The United States has put steady pressure on Damascus to stem what it insists is a continuing flow of people and money to support insurgents in Iraq. After initially complaining about the porous border, the United States has shifted its attention to the presence of members of the former Iraqi regime and its Ba’ath party in Syria, and their alleged role in funding and supporting the insurgency.

Syria officially hosts some 45,000 Iraqis, but wildly inflated figures of up to a million refugees also circulate.

“There are many people here from the regime,” said Mahdi al-Obeidi, who calls himself a representative of the “original Ba’ath party, from before Saddam.” Obeidi has been in Damascus for some 30 years, a refugee from Saddam Hussein, not an associate.

In his shabby office in Damascus, he claimed to have met with many new arrivals. He does not make a distinction any more between those who have been “Saddam’s men” and others. This is Iraq’s hour of need and everybody should unite to fight the Americans, he said.

“Even if I only have one dime left, I would give it to the resistance,” he told IPS. Most Iraqis who are in Syria feel that way, he said, so it should come as no surprise that they try to support the “freedom fighters”.

Syrians are in “total sympathy with the resistance,” he said. Sadly, he added, the Syrian government has done little to help.

Few analysts in Syria, even some who are close to the government, deny that at least a trickle of people may still be crossing into Iraq to join the insurgents.
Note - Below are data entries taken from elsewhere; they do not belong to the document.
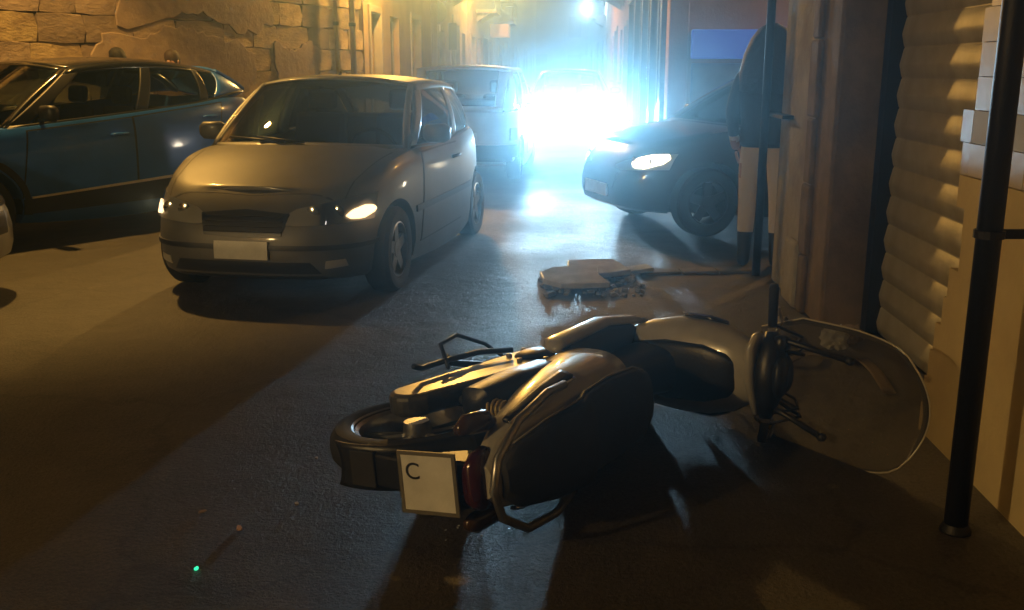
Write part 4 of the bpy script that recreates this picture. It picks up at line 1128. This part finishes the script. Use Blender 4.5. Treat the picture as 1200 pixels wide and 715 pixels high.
for sd in (1, -1):
    def ln(u, v, sd=sd):
        z_ = .60 + .24 * u; wv = math.sin(math.pi * u) ** 0.7 * 0.055
        x_ = 1.115 - 0.06 * (u - .4) + (v - .5) * 2 * wv
        hx = float(np.interp(z_, [q[0] for q in apron], [q[3] for q in apron])); hy = float(np.interp(z_, [q[0] for q in apron], [q[4] for q in apron])); cx = float(np.interp(z_, [q[0] for q in apron], [q[1] for q in apron]))
        k = min(abs((x_ - cx) / hx), .97)
        return (x_, sd * (hy * (1 - k ** 2.5) ** .4 + 0.004), z_)
    MB().shell(ln, 16, 8, -0.012 * sd).build('front_indicator', mat('smoked_lens', (0.02, 0.02, 0.025), 0.12, coat=0.6), sc, True)
MB().loft([(.5, 0, .45, .12, .12), (.62, 0, .47, .10, .13), (.8, 0, .48, .09, .13), (.95, 0, .52, .10, .15), (1.03, 0, .55, .11, .15)], 'X', 24, 3).build('footwell_filler', SBLK, sc, 60)  # added dark filler, keeps headlight beams from passing through the footwell
# fork, front mudguard
fk = MB()
for sd in (1, -1): fk.tube([(1.34, sd * .075, WR), (1.30, sd * .075, .42), (1.12, sd * .07, .80)], [.02, .022, .022], 10)
stv(fk).build('fork', ALU, sc, True)
def fm(u, v):
    a = R(-55 + 150 * u); r = .335; y = (v - .5) * .15
    return ST @ Vector((1.34 - r * math.sin(a), y, WR + (r + .02 * (1 - (2 * v - 1) ** 2)) * math.cos(a)))
MB().shell(fm, 22, 8, 0.006).build('front_mudguard', CREAM, sc, True)
# handlebar
hs = MB().loft([(-.17, 1.0, 1.03, .022, .022), (-.12, 1.0, 1.035, .045, .035), (-.06, 1.01, 1.035, .085, .05), (0, 1.02, 1.035, .095, .055), (.06, 1.01, 1.035, .085, .05), (.12, 1.0, 1.035, .045, .035), (.17, 1.0, 1.03, .022, .022)], 'Y', 24, 2.6)
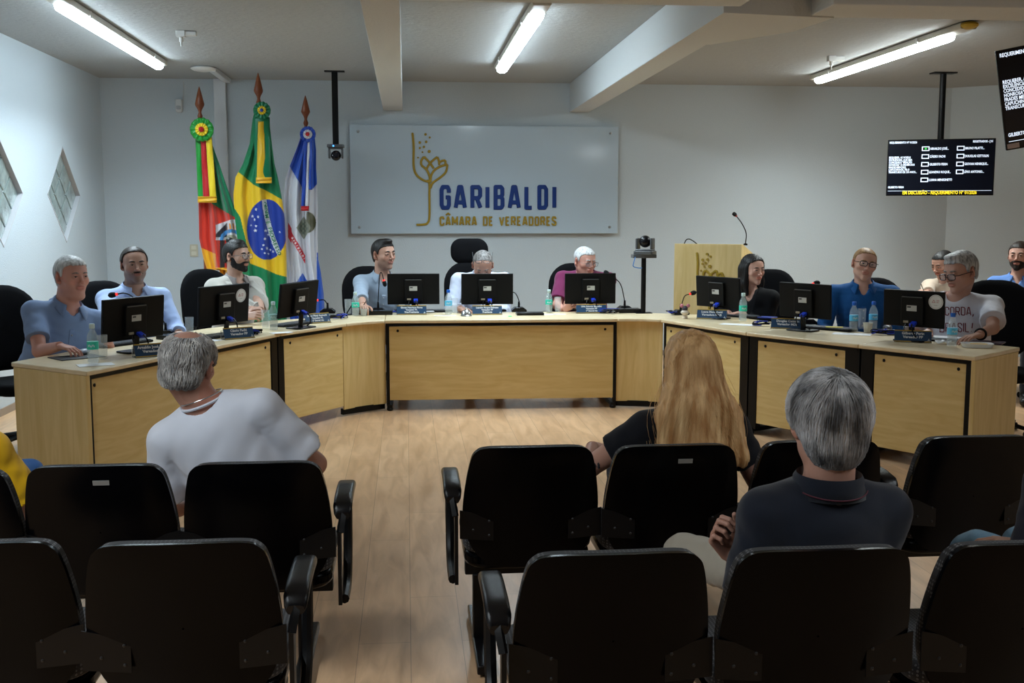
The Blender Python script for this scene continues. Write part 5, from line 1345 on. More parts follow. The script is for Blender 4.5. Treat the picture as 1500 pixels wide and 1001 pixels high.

The border is long and many say impossible to seal completely. Families and tribes straddle the border and are used to moving back and forth more or less freely.

A sheikh of the Duleimi tribe in Abu Kamal near Hiri says he knows many people who have crossed into Iraq and back. He was in Iraq during the war to see his extended family there, and barely made it back alive.

What seems to concern the Americans much more than such individual crossings is the possibility that the Syrian government may turn a blind eye to large-scale organized infiltration, or even actively encourage it. During the war in Iraq last year, it is widely accepted that this was the case. Since then, the authorities have at least tried to clamp down on the most blatant instances.

Mahmoud Mohammed al-Ghasi, known as Sheikh Qa’aqa, was a fiery preacher up to the invasion of Iraq in nearby Aleppo. Dressed as an Afghan veteran in a combination of fatigues and traditional garb, he used to urge the faithful to oppose American designs in the region. After the invasion, he was told to tone it down.

Now he looks like a businessman. He wears a blazer, his beard is cropped, and he has given up preaching in the local mosque. “The government does not have a problem with me,” Qa’aqa said. “I think some officials just became worried because I attracted too many people.”

A disappointed former associate who preferred to remain unnamed said he was in a group of some 300 core supporters who left Qa’aqa almost a year ago because the sheikh “turned out to be a fraud.” He said that before the war Qa’aqa had called for a holy war against the Americans if they invaded Iraq. After the fall of Baghdad, Qa’aqa made a U-turn. “A lot of kids came to talk to him about going to Iraq and he swore again and again that there is no jihad in Iraq.”

The former associate of Qa’aqa’s is closely watched by the secret police, and he has been forbidden to meet with other former followers of the sheikh. “They do not want us to organize,” he said. Nevertheless, he claimed that he and others like him had “very good contacts” among the insurgents in Iraq and that crossing the border was no problem.

There is disagreement in Syria about what the government knows about such supposed ties and what it does about it. One advisor to the foreign ministry called it “inconceivable” that the government would allow, let alone condone, support for the Iraqi insurgents. “Those people may go and fight, be trained, learn all kinds of things, and come back to make trouble,” said Riad Daoudi, indicating that the insurgency in Iraq is not in Syria’s interest.

Prominent human rights lawyer Anwar al-Bounni takes a different view. The government seems to be taking its precautions by arresting fighters who return from Iraq, he said. At the beginning of December, a man who had been held for four months after crossing back visited his office, he said. He is reported to have told Bounni that at least 50 more former fighters were languishing in the same jail. The lawyer estimated that there must be many more elsewhere.

The government has indeed clamped down on some of the people who were calling for a jihad in Iraq, said Bounni. In Hama, a town which has a reputation as a fundamentalist stronghold, 16 preachers who were calling on their followers to go to Iraq were arrested in September, said the lawyer. This was done, he claimed, not because the authorities wanted to stop the flow of fighters completely, but because they do not want it to happen “outside their control.”

Bounni said the government has no interest in a stable Iraq. “They worry about Iraq being a really democratic and free country.” This presumably would set a bad example for Syria’s own population.

Another analyst made a slight adjustment to that picture. Syria may still play a “passive” role in allowing fighters and financial support to cross into Iraq, he said. But the government would be willing to stop that “in exchange for a role” in the affairs of its neighbor.